Midlander Elizabeth Moses brought with her a palm-sized piece of the Berlin Wall that she said she chipped off three weeks after the historic divider fell in 1989.
     “As people were leaving, they handed off their sledgehammers because they couldn’t take them on the plane,” she remembered.
     She said she also remembered how the East German guards continued to patrol their side of the wall — yet still reached through the holes to shake her hand.
     “I guess that’s why I came,” she said. “It was such a great event in history. I wanted to hear (about) it from someone who had been there.”
     Gorbachev said since the collaboration that ended the Cold War, the “capital of trust,” established between the two countries “was mostly squandered.”
     It’s not that trust cannot be rebuilt, he said — but to do that, the U.S. must team up with other countries to establish global goals. The United States must also re-establish a deeper friendship with Russia, he said — a friendship that was damaged after the fall of the U.S.S.R.
     “Under Clinton, I think there was a big mistake after the breakup of Russia,” he said. “(The perception) that Russia was weak and could be a kid brother to the U.S.
     “The Russians don’t like it … when they are patted on the back or treated with condescension.”
      That treatment left the Russians with grave doubts about its partnership with the United States, he said.
     “The Russians wondered, ‘Does the West like it when we are in such bad shape? Is that friendship’,” he said.
     “It is a lesson and Russia will not forget it.”
     Gorbachev also had advice for President Bush – leave Iraq before he leaves office.

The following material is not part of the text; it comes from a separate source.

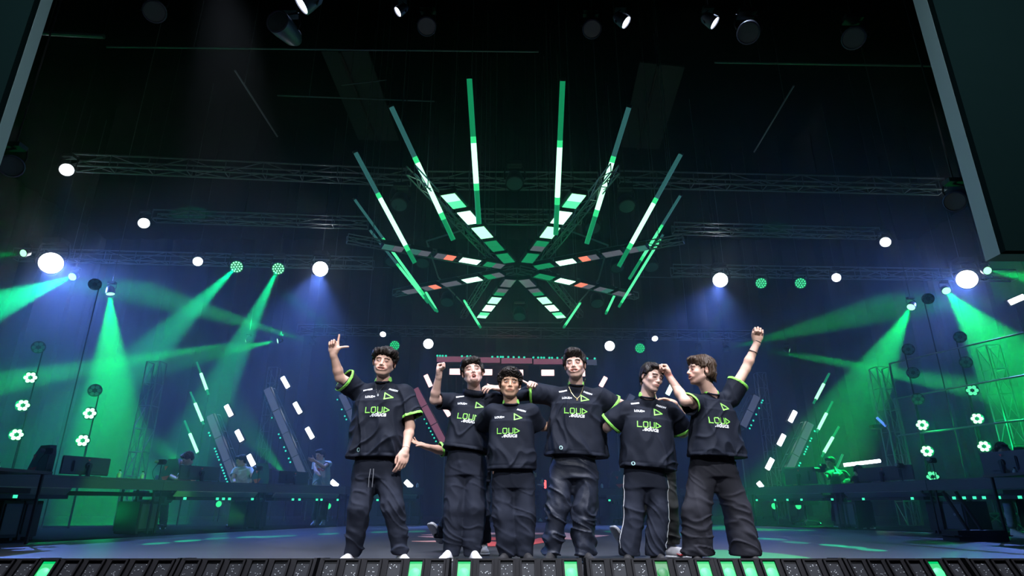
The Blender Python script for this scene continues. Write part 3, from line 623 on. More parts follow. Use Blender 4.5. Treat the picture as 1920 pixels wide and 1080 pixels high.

     That said, Gorbachev also told audiences that he believed that European and Middle Eastern countries still seemed willing to cooperate with the United States — particularly where the Iraq conflict is involved.
     However, he said, “I am against thinking we could solve this problem just by using brute force.”
Instead, he said, the answer was to target the causes of terrorism: Economic privation marginalized populations and hunger.
     Despite worsened relationships between the United States and Russia, he said the country was continuing to move forward.
     “There are some who would not want Russia to move forward rapidly … including some in this country and this administration,” he said. “What we find strange is that when our country was in a catastrophic state under Yeltsin, the West supported us. When we are getting back on our feet, the West doesn’t like it.”
     He sees a difficult road ahead for his own country.
     “Overall, the standard of living for most people is worse than it was when we were a communist country,” he told journalists during a pre-talk press conference.
     “But we can say (Russia) has pulled itself out of the past and it is a free country,” he said.